Dari bis kota aku bisa belajar. Tentang warna-warna kehidupan yang tidak aku dapatkan mungkin ketika tidak pernah duduk disana. Kadang menyentuh titik syukur dalam hidup. Ketika pengamen-pengamen sepantaran yang seharusnya mengenyam pendidikan sepertiku harus melewati garis hidup yang lebih keras, yang sesekali mereka tuangkan dalam bait-bait lagu yang dibawakan.
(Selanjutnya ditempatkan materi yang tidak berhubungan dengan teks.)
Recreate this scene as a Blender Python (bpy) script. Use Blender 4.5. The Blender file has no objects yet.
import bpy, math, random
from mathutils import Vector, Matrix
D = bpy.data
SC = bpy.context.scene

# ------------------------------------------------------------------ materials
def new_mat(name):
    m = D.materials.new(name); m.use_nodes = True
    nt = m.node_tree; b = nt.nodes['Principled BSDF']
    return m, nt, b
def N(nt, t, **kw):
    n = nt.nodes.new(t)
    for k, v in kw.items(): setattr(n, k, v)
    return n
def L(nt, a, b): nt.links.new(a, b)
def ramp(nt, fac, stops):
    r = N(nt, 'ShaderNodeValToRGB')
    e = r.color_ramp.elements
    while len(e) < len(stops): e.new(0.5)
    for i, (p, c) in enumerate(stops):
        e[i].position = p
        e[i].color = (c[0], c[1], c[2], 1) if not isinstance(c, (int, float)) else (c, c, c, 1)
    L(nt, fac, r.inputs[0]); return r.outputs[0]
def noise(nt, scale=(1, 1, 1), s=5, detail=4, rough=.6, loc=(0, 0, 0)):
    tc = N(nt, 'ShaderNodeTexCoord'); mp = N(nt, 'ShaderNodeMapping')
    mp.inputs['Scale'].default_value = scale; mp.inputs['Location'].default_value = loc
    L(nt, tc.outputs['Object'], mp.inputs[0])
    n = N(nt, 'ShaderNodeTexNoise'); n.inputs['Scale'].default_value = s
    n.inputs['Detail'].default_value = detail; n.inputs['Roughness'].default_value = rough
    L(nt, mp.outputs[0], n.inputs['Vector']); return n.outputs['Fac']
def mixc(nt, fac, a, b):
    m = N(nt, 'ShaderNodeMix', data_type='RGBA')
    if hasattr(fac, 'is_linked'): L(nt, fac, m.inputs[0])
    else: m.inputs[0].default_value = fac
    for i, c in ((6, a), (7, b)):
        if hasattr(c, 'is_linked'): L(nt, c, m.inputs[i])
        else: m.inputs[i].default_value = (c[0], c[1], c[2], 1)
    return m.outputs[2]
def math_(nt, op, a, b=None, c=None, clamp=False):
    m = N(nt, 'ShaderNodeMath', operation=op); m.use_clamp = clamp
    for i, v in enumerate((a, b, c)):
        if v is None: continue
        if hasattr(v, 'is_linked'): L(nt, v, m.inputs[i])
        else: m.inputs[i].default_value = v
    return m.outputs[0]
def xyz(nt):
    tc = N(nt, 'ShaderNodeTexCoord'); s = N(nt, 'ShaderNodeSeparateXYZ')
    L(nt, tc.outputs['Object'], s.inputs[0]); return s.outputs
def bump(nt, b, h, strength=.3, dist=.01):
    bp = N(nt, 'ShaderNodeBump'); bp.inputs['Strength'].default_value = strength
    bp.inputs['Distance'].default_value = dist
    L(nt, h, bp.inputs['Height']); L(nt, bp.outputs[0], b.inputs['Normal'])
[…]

Buruh-buruh pabrik yang begitu bangga bercerita soal anaknya yang sekolah, keringat yang ia keluarkan untuk membiayainya, mau tidak mau, juga menampar. Ah orangtua seringnya selalu menganggap kita benar-benar bisa dipercaya. Disekolahkan supaya pintar dengan keringat banting tulangnya. Dibanggakannya didepan teman-teman dan orang yang ditemuinya. Mana tahu kalau anaknya malas masuk kelas. Main-main saja hidupnya.

 Bis kota memelankan lajunya. Sampai di Kota Malang lalu lintas lebih padat dari kota-kota yang dilalui sebelumnya. Senja juga sudah hilang. Digantikan malam dengan gerimis kecil yang membuat rintik di jendela. Ini adalah tujuan terakhir bis ini melaju di jalanan. Aku pasti akan minta turun dipinggir jalan. Tidak mau masuk ke terminal. Dan berteduh disamping warung kopi emperan yang buka 24 jam wkwk. Biasalah. Sesederhana itu adalah pesan dari orangtua biar gampang nyarinya.

Dan cerita antara aku, bis kota, dan sejumput senja berakhir di aku yang akan turun disamping parkiran sepeda motor. Dengan tas jins dan baju yang terkena hujan. Plus kaki yang kesemutan . Suatu hari nanti semoga bisa kesempatan naik bis kota lagi. Pas senja. Duduk disamping jendela alhamdulillah. Sambil dengerin kisah-kisah senja mereka. Yang seringnya menyentuh perasaan. Walaupun ya ... udah nggak lagi anak SMA. Wkwk.

Btw kamu suka naik bis kota juga nggak? Pas waktu senja.